» Part of a data file
=-=-=

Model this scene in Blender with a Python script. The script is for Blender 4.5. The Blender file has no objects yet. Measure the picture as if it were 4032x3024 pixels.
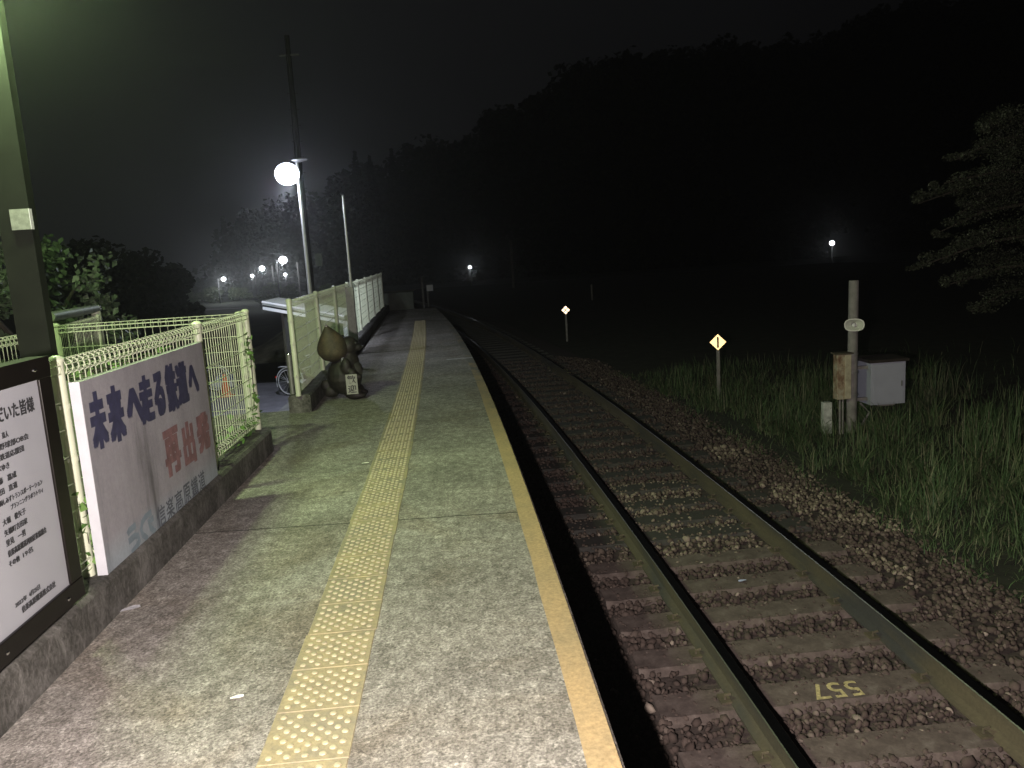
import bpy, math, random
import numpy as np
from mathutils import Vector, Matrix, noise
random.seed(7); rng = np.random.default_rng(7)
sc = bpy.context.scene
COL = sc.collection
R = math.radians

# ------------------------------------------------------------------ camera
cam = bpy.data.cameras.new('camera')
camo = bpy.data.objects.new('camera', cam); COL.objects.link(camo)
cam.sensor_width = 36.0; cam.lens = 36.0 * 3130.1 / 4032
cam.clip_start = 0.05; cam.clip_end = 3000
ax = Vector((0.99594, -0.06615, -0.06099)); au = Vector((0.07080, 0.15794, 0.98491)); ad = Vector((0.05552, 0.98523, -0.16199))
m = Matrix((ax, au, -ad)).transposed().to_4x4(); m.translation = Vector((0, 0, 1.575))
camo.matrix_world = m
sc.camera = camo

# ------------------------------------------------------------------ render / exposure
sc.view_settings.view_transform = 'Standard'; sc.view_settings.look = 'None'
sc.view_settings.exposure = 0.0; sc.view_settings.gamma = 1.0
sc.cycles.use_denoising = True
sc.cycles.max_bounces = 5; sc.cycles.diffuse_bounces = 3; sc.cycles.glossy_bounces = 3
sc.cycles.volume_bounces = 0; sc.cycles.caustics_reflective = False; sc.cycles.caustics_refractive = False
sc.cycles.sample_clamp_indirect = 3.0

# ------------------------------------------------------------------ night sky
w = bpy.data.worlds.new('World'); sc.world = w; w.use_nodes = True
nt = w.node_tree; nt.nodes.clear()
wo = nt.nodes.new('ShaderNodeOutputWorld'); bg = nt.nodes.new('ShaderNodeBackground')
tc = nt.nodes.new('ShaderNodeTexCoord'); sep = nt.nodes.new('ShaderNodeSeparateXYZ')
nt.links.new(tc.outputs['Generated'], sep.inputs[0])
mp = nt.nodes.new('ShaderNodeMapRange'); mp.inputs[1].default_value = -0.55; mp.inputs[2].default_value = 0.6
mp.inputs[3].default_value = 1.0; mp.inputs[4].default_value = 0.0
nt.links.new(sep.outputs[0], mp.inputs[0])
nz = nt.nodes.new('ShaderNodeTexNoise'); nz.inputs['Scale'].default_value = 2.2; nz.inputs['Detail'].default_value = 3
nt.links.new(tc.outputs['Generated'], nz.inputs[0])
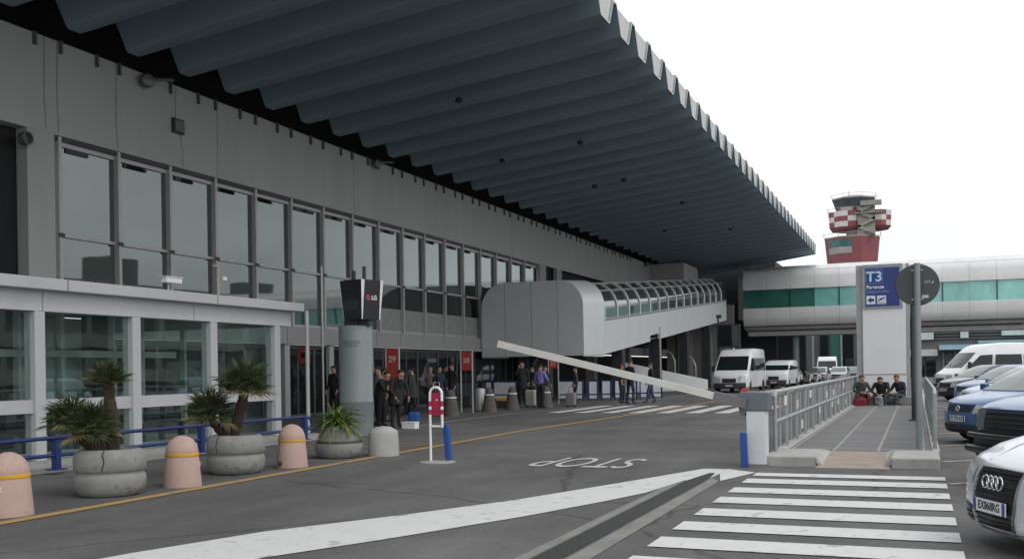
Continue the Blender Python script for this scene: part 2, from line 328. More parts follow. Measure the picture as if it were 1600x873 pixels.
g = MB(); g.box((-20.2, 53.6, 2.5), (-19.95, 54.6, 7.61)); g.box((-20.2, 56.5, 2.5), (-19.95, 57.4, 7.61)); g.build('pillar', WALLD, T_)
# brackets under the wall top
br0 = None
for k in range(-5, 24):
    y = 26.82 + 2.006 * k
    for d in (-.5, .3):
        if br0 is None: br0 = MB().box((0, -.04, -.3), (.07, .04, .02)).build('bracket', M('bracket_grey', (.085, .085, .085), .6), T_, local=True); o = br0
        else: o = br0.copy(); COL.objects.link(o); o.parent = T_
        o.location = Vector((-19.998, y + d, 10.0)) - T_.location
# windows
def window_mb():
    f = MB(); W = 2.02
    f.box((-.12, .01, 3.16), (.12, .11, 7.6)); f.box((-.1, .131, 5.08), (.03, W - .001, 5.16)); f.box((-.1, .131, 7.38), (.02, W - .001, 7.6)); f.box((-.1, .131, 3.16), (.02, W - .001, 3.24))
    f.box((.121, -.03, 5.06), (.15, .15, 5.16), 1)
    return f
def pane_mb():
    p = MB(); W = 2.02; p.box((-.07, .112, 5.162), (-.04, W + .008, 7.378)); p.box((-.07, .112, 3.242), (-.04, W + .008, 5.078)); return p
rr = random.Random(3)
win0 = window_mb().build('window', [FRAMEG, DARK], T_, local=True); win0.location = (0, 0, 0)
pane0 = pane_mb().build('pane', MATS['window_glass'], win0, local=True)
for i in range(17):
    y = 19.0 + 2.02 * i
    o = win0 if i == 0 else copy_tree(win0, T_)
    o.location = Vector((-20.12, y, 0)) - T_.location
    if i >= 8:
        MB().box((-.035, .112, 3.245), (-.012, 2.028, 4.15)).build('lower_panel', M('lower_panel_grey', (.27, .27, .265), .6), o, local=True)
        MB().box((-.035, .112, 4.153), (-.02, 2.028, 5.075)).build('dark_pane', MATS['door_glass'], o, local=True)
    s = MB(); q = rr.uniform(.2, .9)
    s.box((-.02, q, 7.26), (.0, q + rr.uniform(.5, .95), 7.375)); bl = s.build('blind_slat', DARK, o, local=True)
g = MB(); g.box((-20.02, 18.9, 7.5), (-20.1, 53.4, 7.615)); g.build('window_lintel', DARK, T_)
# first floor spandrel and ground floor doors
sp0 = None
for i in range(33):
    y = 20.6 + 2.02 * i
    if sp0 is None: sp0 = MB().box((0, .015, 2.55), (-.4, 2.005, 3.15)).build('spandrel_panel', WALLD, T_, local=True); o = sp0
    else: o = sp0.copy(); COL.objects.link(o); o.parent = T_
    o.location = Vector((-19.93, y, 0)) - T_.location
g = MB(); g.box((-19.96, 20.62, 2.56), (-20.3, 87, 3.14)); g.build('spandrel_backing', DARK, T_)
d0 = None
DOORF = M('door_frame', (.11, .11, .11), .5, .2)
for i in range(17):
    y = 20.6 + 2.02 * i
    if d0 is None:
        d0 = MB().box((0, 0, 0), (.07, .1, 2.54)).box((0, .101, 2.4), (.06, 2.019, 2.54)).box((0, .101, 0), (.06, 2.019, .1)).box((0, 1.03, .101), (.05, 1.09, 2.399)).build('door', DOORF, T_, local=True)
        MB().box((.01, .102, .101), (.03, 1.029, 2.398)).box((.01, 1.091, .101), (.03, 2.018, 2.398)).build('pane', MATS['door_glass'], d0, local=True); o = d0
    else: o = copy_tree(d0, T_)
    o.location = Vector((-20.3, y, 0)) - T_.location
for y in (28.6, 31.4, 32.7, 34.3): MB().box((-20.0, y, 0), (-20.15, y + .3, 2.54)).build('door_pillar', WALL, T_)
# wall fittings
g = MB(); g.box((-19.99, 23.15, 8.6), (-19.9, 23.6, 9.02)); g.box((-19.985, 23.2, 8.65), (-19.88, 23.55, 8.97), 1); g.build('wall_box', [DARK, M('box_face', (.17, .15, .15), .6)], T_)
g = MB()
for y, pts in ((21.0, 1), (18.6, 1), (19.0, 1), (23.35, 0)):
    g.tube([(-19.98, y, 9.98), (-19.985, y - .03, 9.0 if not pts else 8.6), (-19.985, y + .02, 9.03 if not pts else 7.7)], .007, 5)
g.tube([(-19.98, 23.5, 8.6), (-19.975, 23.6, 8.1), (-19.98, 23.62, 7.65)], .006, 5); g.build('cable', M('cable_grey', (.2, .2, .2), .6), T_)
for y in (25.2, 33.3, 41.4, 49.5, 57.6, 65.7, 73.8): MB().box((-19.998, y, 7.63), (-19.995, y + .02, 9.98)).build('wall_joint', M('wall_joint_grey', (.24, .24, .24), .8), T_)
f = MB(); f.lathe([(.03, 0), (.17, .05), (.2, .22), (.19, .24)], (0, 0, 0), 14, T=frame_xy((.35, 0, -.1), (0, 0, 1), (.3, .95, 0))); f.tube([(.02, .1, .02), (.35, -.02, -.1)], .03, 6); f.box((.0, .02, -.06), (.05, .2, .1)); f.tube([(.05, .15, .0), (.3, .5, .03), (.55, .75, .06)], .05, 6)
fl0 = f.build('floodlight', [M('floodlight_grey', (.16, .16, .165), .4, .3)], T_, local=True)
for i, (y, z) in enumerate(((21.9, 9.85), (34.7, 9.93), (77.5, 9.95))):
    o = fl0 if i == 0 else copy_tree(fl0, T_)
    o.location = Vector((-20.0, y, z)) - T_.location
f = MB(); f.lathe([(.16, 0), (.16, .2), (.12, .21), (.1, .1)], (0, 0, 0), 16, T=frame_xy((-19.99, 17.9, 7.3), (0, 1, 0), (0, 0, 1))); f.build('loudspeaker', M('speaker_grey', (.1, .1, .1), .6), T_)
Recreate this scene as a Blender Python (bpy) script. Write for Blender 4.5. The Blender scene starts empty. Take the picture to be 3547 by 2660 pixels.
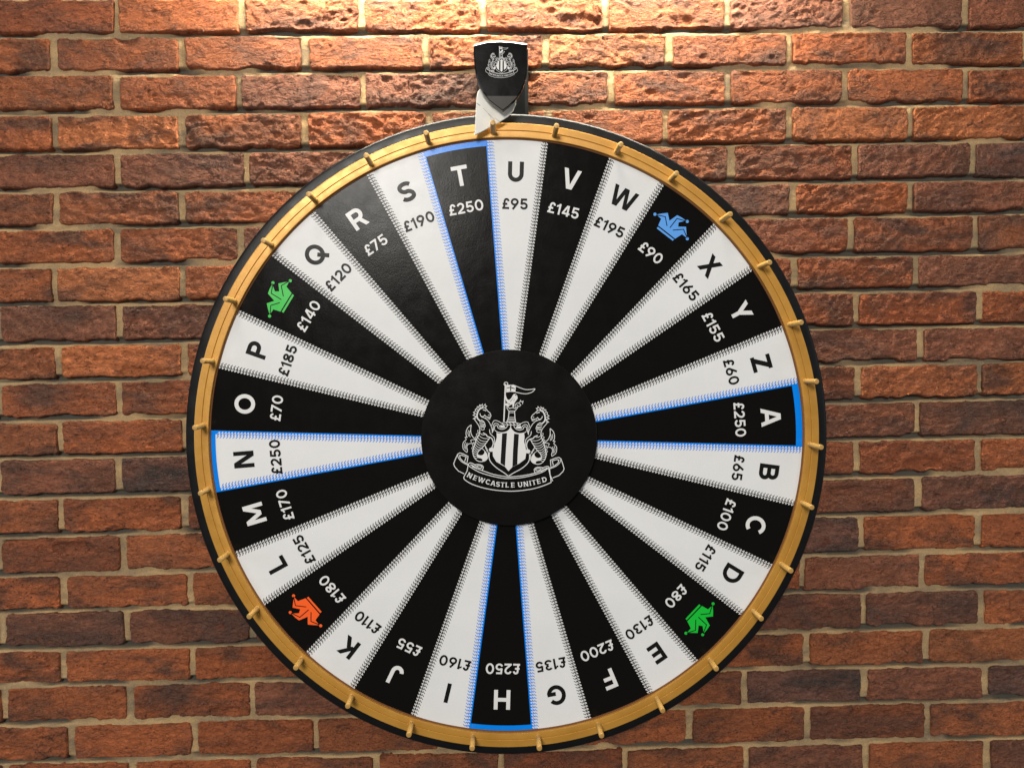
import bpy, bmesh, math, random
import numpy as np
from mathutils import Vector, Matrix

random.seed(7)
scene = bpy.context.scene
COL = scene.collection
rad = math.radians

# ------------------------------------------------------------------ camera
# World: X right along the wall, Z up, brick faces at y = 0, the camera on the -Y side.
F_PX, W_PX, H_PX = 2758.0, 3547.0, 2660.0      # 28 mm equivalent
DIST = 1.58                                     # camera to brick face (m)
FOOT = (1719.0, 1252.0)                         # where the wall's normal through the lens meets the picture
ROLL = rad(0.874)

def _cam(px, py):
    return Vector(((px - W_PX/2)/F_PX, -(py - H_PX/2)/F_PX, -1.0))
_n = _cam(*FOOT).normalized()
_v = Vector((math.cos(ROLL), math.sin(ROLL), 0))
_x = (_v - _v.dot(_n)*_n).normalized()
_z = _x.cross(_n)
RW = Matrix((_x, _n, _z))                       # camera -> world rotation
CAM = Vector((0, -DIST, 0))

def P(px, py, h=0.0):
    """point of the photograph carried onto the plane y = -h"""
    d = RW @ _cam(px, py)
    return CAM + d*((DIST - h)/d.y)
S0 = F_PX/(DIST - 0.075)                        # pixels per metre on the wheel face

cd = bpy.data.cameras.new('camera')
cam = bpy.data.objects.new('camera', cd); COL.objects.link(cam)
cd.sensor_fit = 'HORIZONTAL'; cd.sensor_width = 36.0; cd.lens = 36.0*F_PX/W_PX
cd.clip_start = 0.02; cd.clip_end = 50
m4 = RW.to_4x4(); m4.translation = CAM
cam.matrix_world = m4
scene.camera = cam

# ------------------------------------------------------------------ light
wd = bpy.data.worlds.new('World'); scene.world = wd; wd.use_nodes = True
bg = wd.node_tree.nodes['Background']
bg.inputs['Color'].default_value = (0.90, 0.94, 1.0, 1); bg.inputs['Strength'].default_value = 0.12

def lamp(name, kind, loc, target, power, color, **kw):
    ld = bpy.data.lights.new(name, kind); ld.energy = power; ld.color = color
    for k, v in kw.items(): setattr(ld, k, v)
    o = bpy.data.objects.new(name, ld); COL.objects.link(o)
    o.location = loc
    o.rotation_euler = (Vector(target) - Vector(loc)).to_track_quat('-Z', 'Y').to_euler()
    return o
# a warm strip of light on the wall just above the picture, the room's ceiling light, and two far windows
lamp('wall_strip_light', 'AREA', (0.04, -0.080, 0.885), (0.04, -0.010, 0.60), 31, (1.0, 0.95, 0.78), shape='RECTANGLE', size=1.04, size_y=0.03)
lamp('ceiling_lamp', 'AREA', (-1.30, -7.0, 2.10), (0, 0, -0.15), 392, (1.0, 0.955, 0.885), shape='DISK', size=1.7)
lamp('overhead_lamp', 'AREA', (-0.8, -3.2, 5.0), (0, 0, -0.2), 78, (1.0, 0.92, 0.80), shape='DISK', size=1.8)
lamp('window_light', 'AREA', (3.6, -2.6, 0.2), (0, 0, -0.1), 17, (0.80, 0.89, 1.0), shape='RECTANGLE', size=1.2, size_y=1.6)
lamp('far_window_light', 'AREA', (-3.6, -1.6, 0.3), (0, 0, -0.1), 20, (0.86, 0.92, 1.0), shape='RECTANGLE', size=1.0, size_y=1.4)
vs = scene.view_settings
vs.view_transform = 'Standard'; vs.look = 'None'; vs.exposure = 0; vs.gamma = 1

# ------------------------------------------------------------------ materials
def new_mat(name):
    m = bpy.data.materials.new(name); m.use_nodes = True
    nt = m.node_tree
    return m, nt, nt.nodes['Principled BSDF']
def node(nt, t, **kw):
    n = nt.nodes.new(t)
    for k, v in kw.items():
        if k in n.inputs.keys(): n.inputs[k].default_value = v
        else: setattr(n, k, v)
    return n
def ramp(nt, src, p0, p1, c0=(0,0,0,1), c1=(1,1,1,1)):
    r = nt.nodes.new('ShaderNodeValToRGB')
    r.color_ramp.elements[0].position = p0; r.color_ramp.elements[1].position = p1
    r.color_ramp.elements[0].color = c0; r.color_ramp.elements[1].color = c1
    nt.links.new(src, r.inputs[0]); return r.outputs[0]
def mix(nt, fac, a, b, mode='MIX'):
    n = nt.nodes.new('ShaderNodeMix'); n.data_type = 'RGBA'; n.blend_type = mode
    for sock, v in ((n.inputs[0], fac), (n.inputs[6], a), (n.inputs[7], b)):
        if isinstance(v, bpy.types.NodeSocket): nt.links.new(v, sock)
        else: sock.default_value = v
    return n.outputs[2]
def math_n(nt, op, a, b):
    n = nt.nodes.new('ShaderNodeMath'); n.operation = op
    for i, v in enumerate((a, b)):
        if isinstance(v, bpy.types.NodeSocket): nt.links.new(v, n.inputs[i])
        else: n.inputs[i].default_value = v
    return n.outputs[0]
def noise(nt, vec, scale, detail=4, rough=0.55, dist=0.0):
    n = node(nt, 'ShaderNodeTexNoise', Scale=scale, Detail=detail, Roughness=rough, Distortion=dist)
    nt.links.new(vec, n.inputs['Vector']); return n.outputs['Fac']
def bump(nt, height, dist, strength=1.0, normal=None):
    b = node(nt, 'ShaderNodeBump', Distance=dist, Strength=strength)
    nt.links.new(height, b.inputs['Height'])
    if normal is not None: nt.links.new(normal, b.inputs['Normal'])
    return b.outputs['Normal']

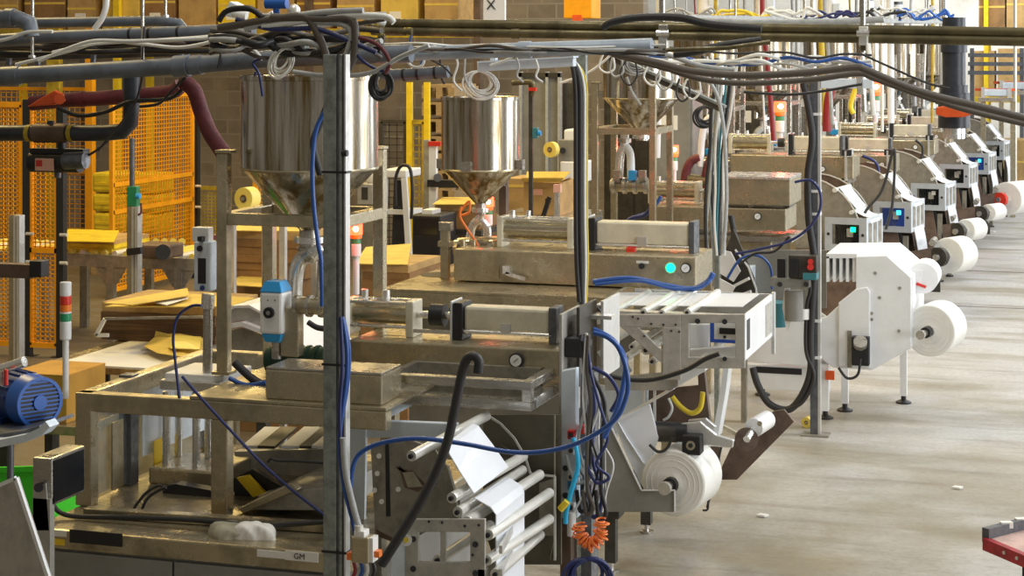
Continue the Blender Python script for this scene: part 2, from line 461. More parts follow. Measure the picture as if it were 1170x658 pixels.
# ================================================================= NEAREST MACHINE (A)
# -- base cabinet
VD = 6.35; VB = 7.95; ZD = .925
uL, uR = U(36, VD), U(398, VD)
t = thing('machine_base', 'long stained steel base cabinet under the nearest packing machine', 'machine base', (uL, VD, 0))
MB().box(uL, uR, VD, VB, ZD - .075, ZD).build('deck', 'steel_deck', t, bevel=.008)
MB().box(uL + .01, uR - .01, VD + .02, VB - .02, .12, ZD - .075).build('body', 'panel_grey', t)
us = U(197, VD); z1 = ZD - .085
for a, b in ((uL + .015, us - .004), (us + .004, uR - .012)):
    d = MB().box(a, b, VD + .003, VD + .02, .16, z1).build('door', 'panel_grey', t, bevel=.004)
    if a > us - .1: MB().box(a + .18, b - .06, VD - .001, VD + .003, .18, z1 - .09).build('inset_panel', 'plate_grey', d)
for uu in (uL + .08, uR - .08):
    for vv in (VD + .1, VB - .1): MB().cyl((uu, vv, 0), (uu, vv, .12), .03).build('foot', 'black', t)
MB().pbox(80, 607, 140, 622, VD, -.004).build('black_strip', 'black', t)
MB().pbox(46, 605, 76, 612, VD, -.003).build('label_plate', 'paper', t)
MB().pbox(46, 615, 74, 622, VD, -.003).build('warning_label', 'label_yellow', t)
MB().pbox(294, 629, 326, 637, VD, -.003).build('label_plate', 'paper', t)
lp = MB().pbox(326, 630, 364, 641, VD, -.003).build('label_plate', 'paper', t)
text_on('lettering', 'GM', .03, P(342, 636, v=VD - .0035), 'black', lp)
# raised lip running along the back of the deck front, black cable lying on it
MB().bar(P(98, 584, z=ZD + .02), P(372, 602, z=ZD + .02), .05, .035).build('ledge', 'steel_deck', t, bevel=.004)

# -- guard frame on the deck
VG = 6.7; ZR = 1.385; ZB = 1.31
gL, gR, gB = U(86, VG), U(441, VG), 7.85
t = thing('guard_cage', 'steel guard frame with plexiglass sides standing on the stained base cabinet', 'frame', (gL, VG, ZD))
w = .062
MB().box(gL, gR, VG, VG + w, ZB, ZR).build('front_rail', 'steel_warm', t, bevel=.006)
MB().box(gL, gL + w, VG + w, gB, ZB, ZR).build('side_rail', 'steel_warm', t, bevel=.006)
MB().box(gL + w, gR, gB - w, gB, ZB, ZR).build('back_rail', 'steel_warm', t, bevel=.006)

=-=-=

» Prompt
Write out again, exactly, the lines from the start of the listing up to the line containing "R = math.radians", with both ends and without pictures.

» Answer for this exercise
Model this scene in Blender with a Python script. The script is for Blender 4.5. The Blender file has no objects yet. Measure the picture as if it were 4032x3024 pixels.
import bpy, math, random
import numpy as np
from mathutils import Vector, Matrix, noise
random.seed(7); rng = np.random.default_rng(7)
sc = bpy.context.scene
COL = sc.collection
R = math.radians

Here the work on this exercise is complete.